Theories and Uses of Light in British Arts of the 19th and 20th centuries

Call for Papers: two-day international postgraduate conference
 
Theories and Uses of Light in British Arts of the 19th and 20th centuries.
 
Université Paris Diderot-Paris 7, 20-21 June 2014
In a chapter from The Mirror and the Lamp entitled “Newton’s rainbow and the poet’s”, M. H. Abrams draws a genealogy of the critiques levelled by British writers at practitioners of physics and the natural sciences for their analytical and overly mundane description of the world. Keats’s indictment of Newton in Lamia, which lamented the scientist’s crude unravelling of the rainbow, seems to echo throughout the 19th century and well into the 20th – Abrams quotes D. H. Lawrence’s regret that “‘Knowledge’ has killed the sun, making it a ball of gas, with spots.” In both those examples, light appears as a crucial point of articulation between artistic and scientific discourses.
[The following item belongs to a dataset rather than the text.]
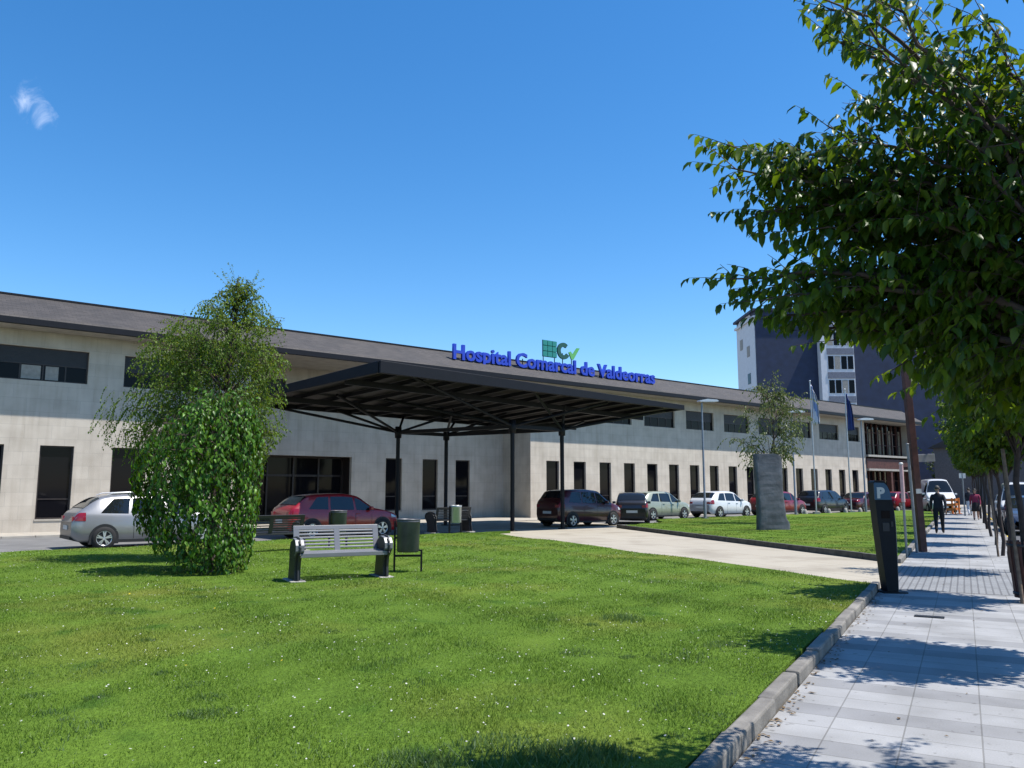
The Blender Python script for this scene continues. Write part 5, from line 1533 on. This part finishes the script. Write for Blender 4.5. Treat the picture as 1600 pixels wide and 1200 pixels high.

As an emblematic object of study for modern sciences and the experimental method, light plays a defining role in a British context, where it evokes both Newton’s authority and the essential influence that enlightenment empiricism had on the shaping of British thought and culture. Light encapsulates the arts’ tensional relation to scientific discourses and the socio-political, moral and ideological models that they underpin. In that sense, it is the perfect candidate to express or to apprehend a potentially contentious relation to the legacy and persistence of the Enlightenment in Great Britain.
Besides serving as an aesthetic medium, light emblematizes a particular stage in the history of science and epistemology. Its uses raise aesthetic, conceptual, political and moral issues. This explains the strategies carried out to define and appropriate it – strategies that vary from one artistic medium to the next, and from one discursive posture to another. These issues found a new relevance in the 19th century, with the emergence of new media that relied on capturing and shaping light. They took on another meaning at the turn of the 20th century, when scientific findings about light proved incompatible with some of the principles behind Newton’s experimental method, and paved the way towards revolutionary theories. Throughout these two centuries the arts often compete with physics and the natural sciences to formulate a legitimate definition of light; on the other hand, light as a medium is gradually made more available to artistic practices precisely thanks to the latest technical and scientific discoveries. Light crystallizes tensions between imagination and reason, between analytical knowledge and sensory experience, between demystifying clarity and phantasmagorical projections.
This two-day postgraduate conference proposes to investigate the functions and uses of light in British arts of the 19th and 20th centuries, from references to light in literature and music to its material treatment in painting, architecture, photography, cinema, performance arts, as well as landscapes and gardens. Suggested lines of approach are:
–          Uses of colours and white in painting
–          Magic lanterns, phantasmagoria…: the technology and reception of pre-cinema
–          Techniques and usages of lighting
–          Projection technologies
–          Music and synaesthesia: connecting sound, colour and light
–          Light and sound: wavelength theory, music of the spheres
–          Light and shadows in the English garden
–          Light as metaphor
–          City lights
–          Light and Enlightenment
–          Politics of light: light and progress, light and “terrorism” (Max Milner)
–          Natural and artificial lighting
–          Photosensitivity
–          Light and shade, chiaroscuro
–          Refraction, reflection and absorption of light
–          Light, between immateriality and materiality
–          Light, between empiricism and metaphysics
–          Light and perception
–          Light, physiology and imagination
–          Vision and blindness, blindness and insight
Our keynote speaker at the conference will be the artist and writer Lily Hibberd.
Papers will last for twenty minutes, and will be followed by ten-minute discussions with the floor. Abstracts no longer than 300 words should be sent to Sarah Gould (sarah.gould@orange.fr) and Diane Leblond (diane.b.leblond@gmail.com) before March 1st 2014, along with a short biographical note.
The conference will take place at Université Paris Diderot (Paris 7) near the Bibliothèque Nationale de France. This event is supported by the LARCA (Laboratoire de Recherches sur les Cultures Anglophones) and the Ecole Doctorale 131 (Langue, Littérature, Image) at Université Paris Diderot.